Directions for this task:
Output the full listing below exactly as it reads, and skip anything that is a picture.

○ ○ ○

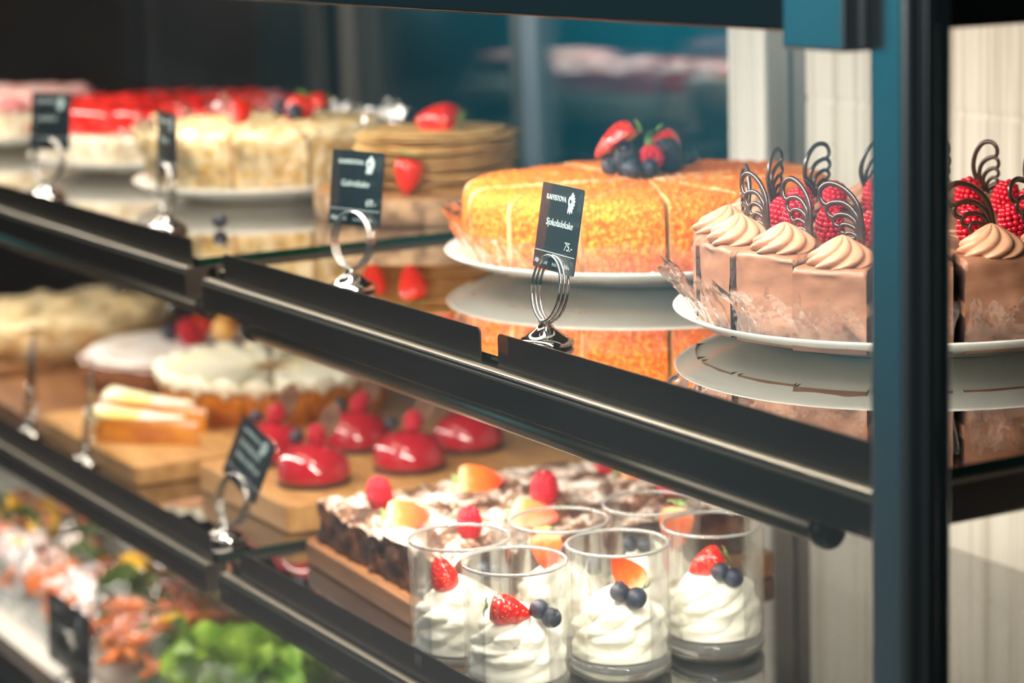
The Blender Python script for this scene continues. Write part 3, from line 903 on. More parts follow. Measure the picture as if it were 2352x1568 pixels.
sign('chrome ring holder with narrow-angled black card reading Sjokoladekake, before the orange cake', (-.472, .060, ZT), radians(-4), [('Sjokoladekake', .52, .0072)], tilt=10, price='75.-', foot=FOOT)
sign('chrome holder with small black card before the almond flake cake', (-1.202, .062, ZF), radians(-6), [(None, .50, .0088)], tilt=3)
sign('chrome holder with small black card before the red jelly cake', (-1.536, .056, ZF), radians(22), [(None, .50, .0088)], tilt=8)
sign('chrome holder with tilted black card before the red glazed domes', (-1.042, .040, ZLF), radians(6), [(None, .58, .0098), (None, .38, .0098)], tilt=14, roll=20, W=.062)
sign('chrome holder with edge-on card before the lemon tart slices', (-1.417, .040, ZLF), radians(-26), [(None, .52, .0088)], tilt=8, roll=18)
sign('chrome holder with edge-on card at the far left of the lower shelf', (-1.590, .036, ZLF), radians(-27), [(None, .52, .0088)], tilt=6, roll=14)
sign('chrome holder with black card at the bottom left before the wrapped salads', (-1.515, .036, ZD), radians(0), [(None, .52, .0120)], tilt=3, W=.140, Hc=.080, card_z=.028)

# ------------------------------------------------------------------ far upper shelf: pancakes, almond cake, jelly cake
blueberry((-1.173, .105, ZF + .0078), (1.2, .4, 0), 'single blueberry lying on the glass before the wooden slice', None, 1.0)
W0 = (-1.15, .325)
wood = thing('wood_slice', 'round bark-edged wooden slice under the pancake stack', 'serving board', (W0[0], W0[1], ZF))
V, F = [], []
n = 72
for i in range(n):
    a = 2 * pi * i / n; r = .118 * (1 + .04 * noise.noise(Vector((cos(a) * 2, sin(a) * 2, 3))) + .02 * noise.noise(Vector((cos(a) * 7, sin(a) * 7, 1))))
    for z in (.0, .002, .013, .024, .026): V.append((r * (1 - (.02 if z in (0, .026) else 0)) * cos(a), r * (1 - (.02 if z in (0, .026) else 0)) * sin(a), z))
for i in range(n):
    j = (i + 1) % n
    for k in range(4): F.append((5 * i + k, 5 * j + k, 5 * j + k + 1, 5 * i + k + 1))
F.append(tuple(5 * i for i in range(n)))
mk('bark_rim', V, F, M['bark'], wood)
V2 = [V[5 * i + 4] for i in range(n)]
mk('sawn_face', [(x, y, z + .0001) for x, y, z in V2] + [(x, y, z - .001) for x, y, z in V2], [tuple(range(n))] + [(i, (i + 1) % n, n + (i + 1) % n, n + i) for i in range(n)], M['woodtop'], wood, smooth=False)
npan = 16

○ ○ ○

Reply:
The Blender Python script for this scene continues. Write part 3, from line 903 on. More parts follow. Measure the picture as if it were 2352x1568 pixels.
sign('chrome ring holder with narrow-angled black card reading Sjokoladekake, before the orange cake', (-.472, .060, ZT), radians(-4), [('Sjokoladekake', .52, .0072)], tilt=10, price='75.-', foot=FOOT)
sign('chrome holder with small black card before the almond flake cake', (-1.202, .062, ZF), radians(-6), [(None, .50, .0088)], tilt=3)
sign('chrome holder with small black card before the red jelly cake', (-1.536, .056, ZF), radians(22), [(None, .50, .0088)], tilt=8)
sign('chrome holder with tilted black card before the red glazed domes', (-1.042, .040, ZLF), radians(6), [(None, .58, .0098), (None, .38, .0098)], tilt=14, roll=20, W=.062)
sign('chrome holder with edge-on card before the lemon tart slices', (-1.417, .040, ZLF), radians(-26), [(None, .52, .0088)], tilt=8, roll=18)
sign('chrome holder with edge-on card at the far left of the lower shelf', (-1.590, .036, ZLF), radians(-27), [(None, .52, .0088)], tilt=6, roll=14)
sign('chrome holder with black card at the bottom left before the wrapped salads', (-1.515, .036, ZD), radians(0), [(None, .52, .0120)], tilt=3, W=.140, Hc=.080, card_z=.028)

# ------------------------------------------------------------------ far upper shelf: pancakes, almond cake, jelly cake
blueberry((-1.173, .105, ZF + .0078), (1.2, .4, 0), 'single blueberry lying on the glass before the wooden slice', None, 1.0)
W0 = (-1.15, .325)
wood = thing('wood_slice', 'round bark-edged wooden slice under the pancake stack', 'serving board', (W0[0], W0[1], ZF))
V, F = [], []
n = 72
for i in range(n):
    a = 2 * pi * i / n; r = .118 * (1 + .04 * noise.noise(Vector((cos(a) * 2, sin(a) * 2, 3))) + .02 * noise.noise(Vector((cos(a) * 7, sin(a) * 7, 1))))
    for z in (.0, .002, .013, .024, .026): V.append((r * (1 - (.02 if z in (0, .026) else 0)) * cos(a), r * (1 - (.02 if z in (0, .026) else 0)) * sin(a), z))
for i in range(n):
    j = (i + 1) % n
    for k in range(4): F.append((5 * i + k, 5 * j + k, 5 * j + k + 1, 5 * i + k + 1))
F.append(tuple(5 * i for i in range(n)))
mk('bark_rim', V, F, M['bark'], wood)
V2 = [V[5 * i + 4] for i in range(n)]
mk('sawn_face', [(x, y, z + .0001) for x, y, z in V2] + [(x, y, z - .001) for x, y, z in V2], [tuple(range(n))] + [(i, (i + 1) % n, n + (i + 1) % n, n + i) for i in range(n)], M['woodtop'], wood, smooth=False)
npan = 16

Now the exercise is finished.